Developing a network of bicycle paths: Paving a bicycle path in Kiryat Eliezer and Neve Sha’anan towards the Technion, as part of developing a network of bicycle paths to encourage cycling in the city. Preparing traffic plans, examining alternatives and choosing effective alternatives. Budget allocation for execution within six months. In cooperation with the Engineering Administration and the public.


Highway 4 – Haifa’s southern entrance: Examining alternatives to redesigning Highway 4 in the urban area, to reduce the buffer between southern neighborhoods and the coast, improve access to the sea, enhance road safety along the route and upgrade public transport accessibility for the benefit of neighborhood residents. In cooperation with the Engineering Administration.
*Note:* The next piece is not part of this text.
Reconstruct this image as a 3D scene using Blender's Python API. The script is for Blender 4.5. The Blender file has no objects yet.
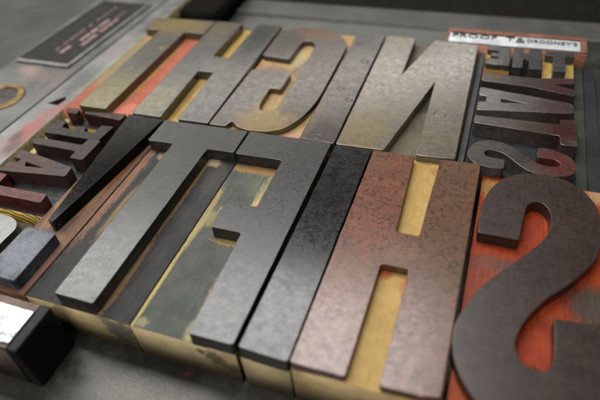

Comprehensive transportation solution for the ridge axis – In parallel with the presentation of solutions for the “entrapped” neighborhoods and in light of the Metronit program planned for the ridge axis, various options for transportation solutions are currently being examined throughout the route. This program will be advanced in 2022.

Local Projects

Ibn Gvirol axis: Developing the axis as a safe urban street while creating an open public space to improve the quality of life of residents of the nearby neighborhood; improving connections with urban areas of activity and expanding the infrastructure for pedestrian and bicycle traffic. Accompanying the process, planning and execution by the Engineering Administration. 

Altering the City Hall plaza: Expanding the plaza while reducing the volume of roads that cross between it and the Memorial Garden.

Contribution and the Benefits

All the projects presented above are expected to contribute to all the city’s residents as follows:

  • Less time on the road and more time for other activities – less traffic congestion, shortened travel times by public transport, less time spent searching for parking 
  • Improving the quality of life in Haifa in health and environmental terms – less air pollution and more physical activity (walking, cycling)
  • Less noise of motorized vehicles – improving quality of life, creating a pleasant and attractive environment for both the city’s residents and visitors
  • Fewer parking spaces and more public space – beneficial utilization of central urban areas, less tarmacked areas, more green spaces
  • Fewer parking spaces and more economically yielding areas – utilizing space for economic returns
  • More social equality thanks to a variety of technological means that allow the mobility of a variety of populations
  • Encouraging tourism by improving accessibility, connections between focal points and attractions around the transportation centers, leading to economic growth.